Saturday, December 05, 2009

Pairs, tools, and working together

A pair of pigeons was left at the mission in June this year as a thank you gift from a local family to the Prairie team. Of course, when the Prairie team left to go back to Canada, the pigeons stayed here in a cage beside the guinea fowl.

I’ve never kept pigeons before though and, as with anything new, there’s been a learning curve.

Lesson #1: Just because pigeons come together as a pair does not mean they’re a “pigeon pair”.

Turns out we had 2 males, so we had to look for a female. Oddly enough, there is a shortage of females and the nearest we could find was from someone who lived beyond our road, across the highway, down a footpath, past several villages, across the valley and over some hills. I didn’t hike there myself but a kind staff member brought the female pigeon on his bicycle for me.

Lesson #2: Pigeons don’t understand “personal space”.

Some of the staff felt it would be best to move the pigeons into a proper pigeon house in our yard. “They do better when they live by people,” they said. So we got them a house and moved them down.

“Perfect for pigeons”

As soon as they got moved, they promptly hopped down off their stand and set about exploring our yard. I wondered exactly where all they felt they needed to explore so decided to keep an eye on them. Turns out they needed to explore everywhere including the car-port, window ledge,
veranda, ironing board, table and pile of clean, folded laundry.

If I'd let them, they would have even been inside the house!

Um, no guys, “shoo, shoo, shoo…” I gently chased them away. “No exploring MY house, thank you very much. Go back to your own home.”

Lesson #3: Pigeons are more stubborn then me. (I think)

They went away only to come back later, while I was gone. I shooed them away again. Then they came back again, and on and on this went. This morning they were up several hours before I was, sitting on the veranda, making their pigeon noise and making it really hard to sleep in on an otherwise peaceful Saturday.

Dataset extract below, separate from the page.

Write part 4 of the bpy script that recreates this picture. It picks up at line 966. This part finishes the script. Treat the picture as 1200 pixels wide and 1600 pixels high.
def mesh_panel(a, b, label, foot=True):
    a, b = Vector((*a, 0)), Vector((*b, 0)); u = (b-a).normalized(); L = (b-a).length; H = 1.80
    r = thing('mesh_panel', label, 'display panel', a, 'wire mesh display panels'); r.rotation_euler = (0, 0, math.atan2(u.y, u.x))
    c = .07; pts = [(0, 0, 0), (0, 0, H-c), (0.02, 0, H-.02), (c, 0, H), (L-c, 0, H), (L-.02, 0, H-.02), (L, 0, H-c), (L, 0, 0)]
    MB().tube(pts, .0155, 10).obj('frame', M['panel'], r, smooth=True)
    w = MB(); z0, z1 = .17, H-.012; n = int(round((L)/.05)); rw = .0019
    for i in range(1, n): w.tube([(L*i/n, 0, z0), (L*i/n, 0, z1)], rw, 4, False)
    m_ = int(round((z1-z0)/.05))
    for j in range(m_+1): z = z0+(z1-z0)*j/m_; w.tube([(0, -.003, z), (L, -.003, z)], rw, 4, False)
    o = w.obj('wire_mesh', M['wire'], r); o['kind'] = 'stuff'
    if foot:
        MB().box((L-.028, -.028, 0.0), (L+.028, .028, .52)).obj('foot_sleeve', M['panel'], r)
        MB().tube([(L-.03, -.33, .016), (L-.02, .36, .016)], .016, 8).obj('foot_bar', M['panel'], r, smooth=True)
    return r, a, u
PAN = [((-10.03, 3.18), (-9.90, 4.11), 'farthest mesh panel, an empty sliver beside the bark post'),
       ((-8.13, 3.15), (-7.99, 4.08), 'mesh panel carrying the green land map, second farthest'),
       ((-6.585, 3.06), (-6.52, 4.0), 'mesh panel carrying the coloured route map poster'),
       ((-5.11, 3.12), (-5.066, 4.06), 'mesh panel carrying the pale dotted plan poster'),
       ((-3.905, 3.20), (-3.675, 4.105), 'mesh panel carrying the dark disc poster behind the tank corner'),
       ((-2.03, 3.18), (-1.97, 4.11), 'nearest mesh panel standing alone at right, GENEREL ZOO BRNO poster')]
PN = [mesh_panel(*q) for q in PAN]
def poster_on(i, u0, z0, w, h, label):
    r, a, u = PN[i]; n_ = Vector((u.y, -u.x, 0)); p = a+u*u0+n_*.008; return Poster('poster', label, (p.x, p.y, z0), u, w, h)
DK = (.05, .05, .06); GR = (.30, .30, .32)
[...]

Anyway, onto more important things.

This week was Intensive Seminar week at the mission. We host two of these each year here at the mission then the remaining seminars are held in remote areas at other times of the year. It’s always a great time to get together to learn,

...To get to know each other better

...To exchange ideas

and of course enjoy good food!

Keren shared a session on women’s health since she's developing that part of the health manual right now.

She used the illustration of a truck that needs all its tires in good condition (good health) in order to get the job done. She also talked about men and women being equal but unique in their gifting and purpose. She illustrated this by showing how tools are used for specific jobs too. It was a good session and one to remember, often. (But we couldn’t help but chuckle about the tool illustration on the way home. The sessions were held in Portuguese so it meant nothing to the monitors, but in English referring to someone as a tool carries a rather different sort of meaning).

Actually, unique jobs and working together characterized this week since as the seminar was running, the routine work of the mission carried on.

Rick had to make an emergency trip to town to get diesel for the generator. Last month’s use was heavier than usual so we ran out of our supply a bit early. No fuel = no generator = no work and no water!

Alta and the litchi orchard staff harvested some of the first litchis and Jeff hauled them to Chimoio to sell. He and a team of guys also dug loads of dirt and hauled it for backfill at construction sites.

Here, high school students who are sponsored by the mission help with meal preparation.

Besides contributing with a few of his skills, including his IT savvy to revive a dying computer and taking photos and video footage of the week, here Carey demonstrates one of duct tape's many uses :)

Joao (to Keren's right), a sponsored student who attends university, interprets for Keren. He spends his school breaks here at the mission and helps us with his skills in administrative work. We appreciate his servant heart.

So what unique job did I do this week? Well, besides editing the Portuguese handout for the women’s health session, organizing my house some more, meeting with health staff, treating a few sick people and a smattering of other tasks, I’ve been chasing stubborn pigeons off my veranda.

Sorry to say it, but the pigeons may have to go. At least I know they’ll likely make someone else happy. After all, they come with a cute little pigeon house, and since we managed to track down that rare female, they are now a proper pair.

1 comment:

Patti said...

Awww..... I loved your pigeon story had a good chuckle over it & your pigeon photos were awesome :) Luv u!!